Versucht man, die beschriebenen Veränderungen auf den Punkt zu bringen und zu sagen, was der „Knackpunkt“ an Scrum ist, dann ist es in erster Linie Transparenz. In der alten, von der Wasserfallmethode geprägten Welt waren die erforderlichen Ressourcen nicht transparent genug. Für einen Kundenauftrag wurden die benötigten Tage geschätzt, aber der Zeitpunkt der Fertigstellung war nicht bekannt, weil die Kapazität in der Entwicklung unklar war. Hier gab es mit Scrum eine grundlegende Änderung: Die Kapazität jedes Entwicklers wird auf Stundenbasis – abzüglich „Overhead“ (bspw. für Meetings) – für zwei Wochen geplant. Nach einer Weile hat man Erfahrungswerte, wie viel man in zwei Wochen in die Tat umsetzen kann. Erst diese gesicherte Erkenntnis gab uns die Möglichkeit, sowohl Standard- als auch kundenspezifische Entwicklungen parallel anzugehen. Und das innerhalb des gleichen Entwicklungsteams, des gleichen Entwicklungsprozesses. Ergebnis: zusätzlicher Umsatz durch kundenspezifische Lösungen, an die in der „alten Welt“ gar nicht zu denken war. Ob „Standard“ oder „kundenspezifisch“ – wir können zu jeder Zeit zuverlässige Aussagen darüber treffen, was bis wann fertig ist.
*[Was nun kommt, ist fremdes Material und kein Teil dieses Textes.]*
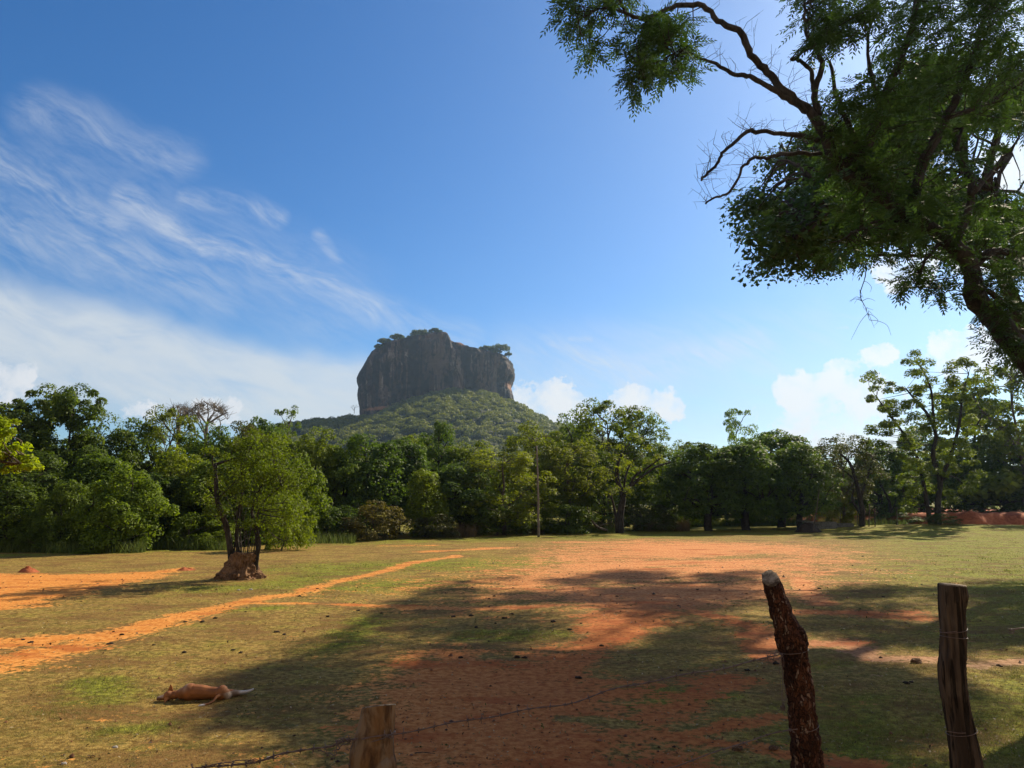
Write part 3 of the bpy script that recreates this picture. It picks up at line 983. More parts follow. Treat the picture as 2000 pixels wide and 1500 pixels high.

Um es klar zu sagen: Wenn man bei Standard- und kundenspezifischer Entwicklung keine Transparenz hat, kann man damit eigentlich nur an die Wand fahren. Scrum – das verdeutlichen die dargestellten Veränderungen – gibt die Möglichkeit, die Kundenzufriedenheit zu verbessern durch gesicherte Qualität, verlässliche Planung und zeitgerechte Lieferung. Wenn sich das am Ende auch in der „Bottom Line“ positiv auswirkt, dann ist das alles andere als ein „kleiner Nebeneffekt“.